START

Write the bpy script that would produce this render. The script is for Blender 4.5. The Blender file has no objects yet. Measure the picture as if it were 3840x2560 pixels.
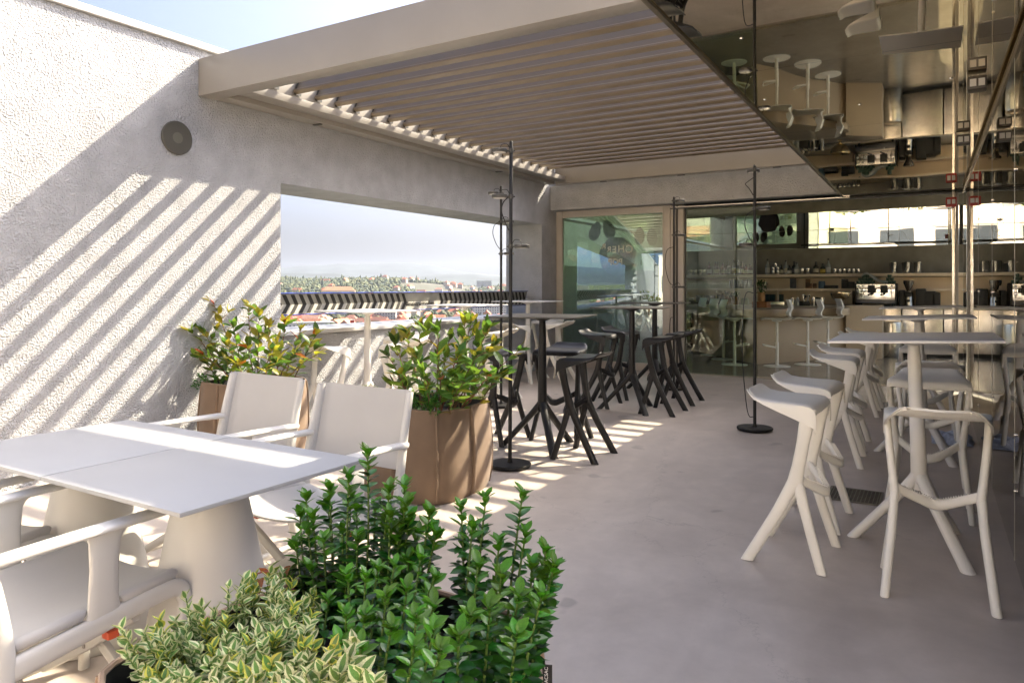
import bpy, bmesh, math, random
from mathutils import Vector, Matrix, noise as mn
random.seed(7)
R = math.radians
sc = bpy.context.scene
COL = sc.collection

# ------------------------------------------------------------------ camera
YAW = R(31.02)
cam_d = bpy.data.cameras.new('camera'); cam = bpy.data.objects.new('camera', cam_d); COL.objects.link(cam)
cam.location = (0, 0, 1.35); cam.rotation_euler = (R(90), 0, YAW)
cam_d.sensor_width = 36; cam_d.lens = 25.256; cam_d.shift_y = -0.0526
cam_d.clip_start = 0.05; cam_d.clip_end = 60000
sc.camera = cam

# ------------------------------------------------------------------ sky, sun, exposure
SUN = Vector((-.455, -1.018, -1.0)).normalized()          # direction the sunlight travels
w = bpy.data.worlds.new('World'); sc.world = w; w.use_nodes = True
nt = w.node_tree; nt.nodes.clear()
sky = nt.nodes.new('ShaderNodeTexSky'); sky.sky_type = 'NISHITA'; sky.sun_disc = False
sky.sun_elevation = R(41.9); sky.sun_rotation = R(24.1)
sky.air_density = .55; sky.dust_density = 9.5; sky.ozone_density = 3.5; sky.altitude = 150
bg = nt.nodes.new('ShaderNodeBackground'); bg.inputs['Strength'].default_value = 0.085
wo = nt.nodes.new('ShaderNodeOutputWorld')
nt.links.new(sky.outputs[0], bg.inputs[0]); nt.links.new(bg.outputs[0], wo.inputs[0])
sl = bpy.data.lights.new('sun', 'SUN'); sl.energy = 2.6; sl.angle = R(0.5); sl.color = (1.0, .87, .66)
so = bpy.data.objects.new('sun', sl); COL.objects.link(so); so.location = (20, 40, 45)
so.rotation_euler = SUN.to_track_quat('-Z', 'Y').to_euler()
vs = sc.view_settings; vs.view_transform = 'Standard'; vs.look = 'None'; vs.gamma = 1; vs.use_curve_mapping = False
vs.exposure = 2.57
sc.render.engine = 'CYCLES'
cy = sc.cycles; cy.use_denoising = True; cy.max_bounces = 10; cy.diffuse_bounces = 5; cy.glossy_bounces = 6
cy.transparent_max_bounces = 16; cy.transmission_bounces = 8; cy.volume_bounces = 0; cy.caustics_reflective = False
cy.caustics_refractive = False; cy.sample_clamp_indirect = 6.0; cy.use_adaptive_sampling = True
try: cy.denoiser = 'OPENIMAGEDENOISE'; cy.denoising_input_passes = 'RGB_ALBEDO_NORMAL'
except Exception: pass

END

■ **DESCRIPTION OF THE TASK**:
Every line from the start of the listing above through the line with "COL = sc.collection" should be repeated exactly; skip the pictures and add nothing else.

■ **EXERCISE OUTPUT**:
Write the bpy script that would produce this render. The script is for Blender 4.5. The Blender file has no objects yet. Measure the picture as if it were 3840x2560 pixels.
import bpy, bmesh, math, random
from mathutils import Vector, Matrix, noise as mn
random.seed(7)
R = math.radians
sc = bpy.context.scene
COL = sc.collection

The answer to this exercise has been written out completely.